Pavlova with Sea Fruit
We live to please ourselves. That is why I decided to make myself and my family happy today with a reliable, simple, inexpensive and easily accessible method, which is preparing dinner with dessert.
I don't usually stick to recipes, but in the case of the dish I chose for dinner today, even if I wanted to, it would be impossible because there is no recipe for it. In the Mediterranean, this dish is a staple of the diet, and everyone makes it in their own unique and inimitable way. You can't mess this dish up, it always tastes delicious, probably because of the garlic, parsley and olive oil.
I started with pasta. To half a kilogram of regular 480 flour, I added six egg yolks, two whole eggs and a little water. Then I kneaded it for twenty minutes, which is the most enjoyable thing I do in the kitchen. The feeling I get when I touch the springy, velvety, elastic and smooth dough is incomparable to anything. Well, maybe only to one thing, but I won't write about it because children might read this. After an hour in the fridge, I used an Italian pasta machine that I once brought from Italy and in a few minutes I used it to shape fettuccine.
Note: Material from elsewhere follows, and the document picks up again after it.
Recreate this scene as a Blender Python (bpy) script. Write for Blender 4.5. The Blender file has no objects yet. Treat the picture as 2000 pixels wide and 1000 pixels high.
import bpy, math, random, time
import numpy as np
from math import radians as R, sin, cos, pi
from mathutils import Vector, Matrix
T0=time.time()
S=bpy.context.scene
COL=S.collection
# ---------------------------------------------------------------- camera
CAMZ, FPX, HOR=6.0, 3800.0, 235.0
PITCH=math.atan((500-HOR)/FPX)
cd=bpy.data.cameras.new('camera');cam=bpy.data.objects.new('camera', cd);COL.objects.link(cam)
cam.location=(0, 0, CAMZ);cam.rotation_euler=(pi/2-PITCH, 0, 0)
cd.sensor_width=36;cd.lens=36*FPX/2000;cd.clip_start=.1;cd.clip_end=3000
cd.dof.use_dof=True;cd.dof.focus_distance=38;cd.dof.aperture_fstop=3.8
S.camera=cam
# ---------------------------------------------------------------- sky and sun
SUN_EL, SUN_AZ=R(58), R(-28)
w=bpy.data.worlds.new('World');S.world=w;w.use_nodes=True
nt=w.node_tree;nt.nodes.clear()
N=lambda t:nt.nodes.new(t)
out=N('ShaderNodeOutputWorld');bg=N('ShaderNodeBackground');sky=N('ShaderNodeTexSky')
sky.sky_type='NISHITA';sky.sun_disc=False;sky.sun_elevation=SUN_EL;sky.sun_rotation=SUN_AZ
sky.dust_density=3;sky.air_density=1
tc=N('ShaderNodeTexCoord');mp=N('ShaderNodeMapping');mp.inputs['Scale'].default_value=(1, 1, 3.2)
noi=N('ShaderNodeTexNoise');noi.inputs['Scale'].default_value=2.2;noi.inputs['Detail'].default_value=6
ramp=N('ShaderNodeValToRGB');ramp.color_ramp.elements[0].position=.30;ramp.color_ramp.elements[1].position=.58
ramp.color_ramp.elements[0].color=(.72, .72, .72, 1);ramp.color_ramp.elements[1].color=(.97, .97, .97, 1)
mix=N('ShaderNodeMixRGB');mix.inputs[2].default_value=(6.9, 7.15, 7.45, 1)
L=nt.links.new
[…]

The frutti di mare were tiger prawns, a strip of cuttlefish and black mussels. I poured a lot of olive oil into a large pot, in which I fried garlic, half a red onion in cubes and the heads of the prawns. After a few minutes I poured white wine over everything and when it had evaporated I removed the heads and added the prawns, sliced cuttlefish and mussels. I cooked for six minutes. Then I added a piece of butter and when it melted I added the al dente pasta and after two minutes I removed it from the heat, sprinkled with parsley and served.
Heaven in your mouth, although I have to admit that I still have some way to go before the best seafood pasta I've ever eaten in my life. My best is served at the Emilio-Comici restaurant at the ski lift station opposite the Sassolungo peak in the Val Gardena region in the Italian Dolomites.
The sweet treat was a Pavlova cake, named after a Russian prima ballerina from St. Petersburg who, while visiting Australia with her ballet in 1926, asked the chef at the Esplanade Hotel in Perth for something light for dessert.
I beat the whites of six eggs. When they were almost beaten, I slowly added a glass of caster sugar, spoon by spoon. When all the sugar had dissolved completely, I added a spoon of lemon juice and a spoon of potato flour and stirred for a while longer.
I put baking paper on a baking tray, on which I drew a circle with a plate and a pencil, in which I placed the mass, forming an even cylinder with a spatula. Then I put it in the oven for an hour and a half at 120 degrees.
I made the cream from mascarpone cheese, cream and a little sugar. I whipped all the ingredients in a machine until I got a stiff cream, which I put on the cooled meringue. I decorated it with strawberries, pomegranate, sprinkled with powdered sugar and grated chocolate.